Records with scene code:
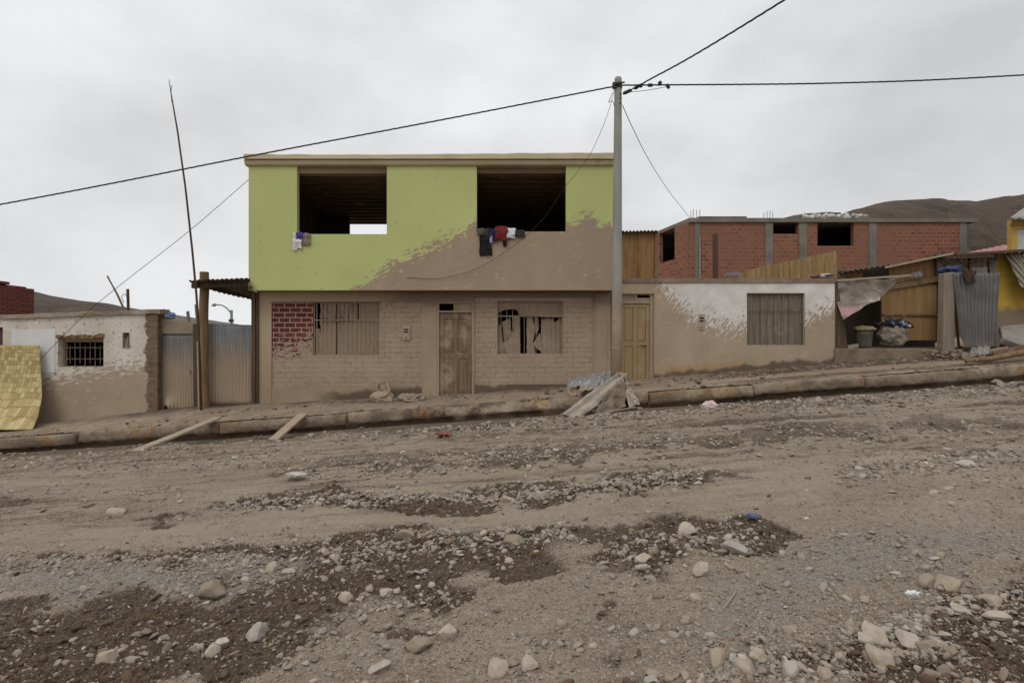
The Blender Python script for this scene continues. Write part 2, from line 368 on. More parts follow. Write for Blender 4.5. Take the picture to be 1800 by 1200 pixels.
def mat_road():
    t = NT('road_earth'); p = t.pos()
    mud, grey, trk, gut, berm = t.attr('mud'), t.attr('grey'), t.attr('track'), t.attr('gutter'), t.attr('berm')
    n1 = t.noise(1.2, 6, 0.6); n2 = t.noise(9, 6, 0.7); n3 = t.noise(60, 4, 0.75)
    dry = t.ramp(n1, [(0.3, (0.250, 0.198, 0.144)), (0.7, (0.385, 0.314, 0.238))])
    dry = t.mix(t.mr(n2, 0.4, 0.75, 0, 0.45), dry, (0.200, 0.148, 0.102))
    st = t.noise(1.0, 7, 0.68, t.mp(p, (0.45, 5.5, 1)))
    dry = t.mix(t.math('MULTIPLY', t.mr(st, 0.48, 0.62), t.mr(t.sep(p)[1], 4.0, 7.0, 0.30, 0.9)), dry, (0.150, 0.105, 0.068))
    dry = t.mix(t.math('MULTIPLY', trk, 0.45), dry, (0.385, 0.310, 0.228))
    gry = t.ramp(n2, [(0.3, (0.185, 0.166, 0.144)), (0.7, (0.320, 0.290, 0.252))])
    c = t.mix(t.math('MULTIPLY', grey, 0.8), dry, gry)
    wet = t.ramp(n2, [(0.3, (0.046, 0.027, 0.014)), (0.7, (0.118, 0.073, 0.041))])
    c = t.mix(t.mr(t.math('ADD', mud, t.math('MULTIPLY', t.math('SUBTRACT', n2, 0.5), 0.8)), 0.02, 0.95), c, wet)
    gm = t.ramp(t.noise(2.0, 5, 0.6, t.mp(p, (0.5, 2.2, 1))), [(0.3, (0.105, 0.073, 0.048)), (0.7, (0.215, 0.160, 0.112))])
    c = t.mix(gut, c, gm)
    # grit: every grain its own tone
    v = t.n('ShaderNodeTexVoronoi'); t.put(v.inputs['Vector'], p); v.inputs['Scale'].default_value = 75
    grain = t.math('MULTIPLY', t.mr(t.sep(v.outputs['Color'])[0], 0.45, 1.0, 0, 0.55), t.math('SUBTRACT', 1.0, t.math('MULTIPLY', t.math('MAXIMUM', mud, gut), 0.65)))
    c = t.mix(grain, c, (0.46, 0.385, 0.30))
    c = t.mix(t.mr(n3, 0.30, 0.45, 0.55, 0), c, (0.075, 0.055, 0.040))
    rough = t.mr(t.math('MULTIPLY', mud, t.mr(n1, 0.35, 0.6)), 0, 1, 0.95, 0.62)
    h = t.math('ADD', t.math('MULTIPLY', n3, 0.9), t.math('MULTIPLY', v.outputs['Distance'], -0.7))
    h = t.math('ADD', h, t.math('MULTIPLY', n2, 1.2))
    return t.done(c, rough, t.bump(h, 1.0, 0.024), spec=0.3)
M_ROAD = mat_road()
tag(link_mesh('road', road_me, M_ROAD, smooth=True), kind='structure')

# wide earth sheet to the horizon, under everything
gx = np.concatenate([-np.geomspace(5000, 30, 40), np.linspace(-28, 28, 57), np.geomspace(30, 5000, 40)])
gyy = np.concatenate([-np.geomspace(5000, 8, 30), [-5, 0, 6, 12.3, 12.9, 14.0, 14.6, 16, 20], np.geomspace(26, 6000, 40)])
AX, AY = np.meshgrid(gx, gyy); ax, ay = AX.ravel(), AY.ravel()
az = np.where(ay < 12.6, SL * np.clip(ax, -60, 60) - 0.5, zw(np.clip(ax, -29, 29)) - 0.05)
az = az + np.where(np.hypot(ax, ay) > 60, (fbm(ax / 60, ay / 60, 4, 5) - 0.5) * 2.0, 0) - np.where(ay > 40, 0.5, 0)
M_EARTH = simple('dry_earth', (0.17, 0.125, 0.085), (0.27, 0.21, 0.15), 0.3, 0.95, 0.3, local=False)
tag(link_mesh('ground', np_mesh('ground', np.stack([ax, ay, az], -1), grid_faces(len(gyy), len(gx))), M_EARTH, smooth=True), kind='structure')

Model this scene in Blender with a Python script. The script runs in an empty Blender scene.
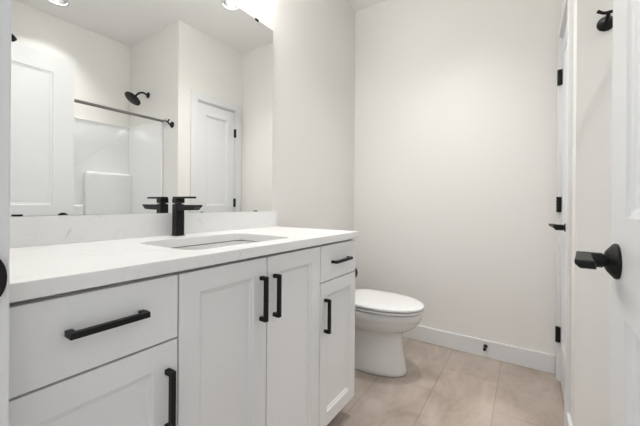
import bpy, bmesh, math, random
from mathutils import Vector, Matrix
R = math.radians
random.seed(4)
SC = bpy.context.scene
COL = SC.collection

# ---------------------------------------------------------------- camera, world, exposure
cam = bpy.data.cameras.new('camera'); camo = bpy.data.objects.new('camera', cam); COL.objects.link(camo)
cam.sensor_width = 36; cam.lens = 313.23 / 640 * 36
cam.clip_start = .01
YAW, ROLL = 33.53, .455
camo.rotation_euler = (Matrix.Rotation(R(YAW), 3, 'Z') @ Matrix.Rotation(R(90), 3, 'X') @ Matrix.Rotation(R(ROLL), 3, 'Z')).to_euler()
camo.location = (0, 0, 1.05)
cam.shift_y = -(213 - 204.23) / 640
SC.camera = camo
w = bpy.data.worlds.new('World'); SC.world = w; w.use_nodes = True
w.node_tree.nodes['Background'].inputs[0].default_value = (.95, .97, 1, 1)
w.node_tree.nodes['Background'].inputs[1].default_value = .52
SC.view_settings.view_transform = 'Standard'; SC.view_settings.look = 'None'
SC.view_settings.gamma = 1; SC.view_settings.use_curve_mapping = False
SC.view_settings.exposure = 0.92
CAN_W, TUB_W, VAN_E = 4.6, 4.4, 37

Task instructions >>
Show the lines where the word "script" appears in the entries.

The answer >>
The Blender Python script for this scene continues. Write part 2, from line 368 on. More parts follow. Write for Blender 4.5. Take the picture to be 1800 by 1200 pixels.
Model this scene in Blender with a Python script. The script runs in an empty Blender scene.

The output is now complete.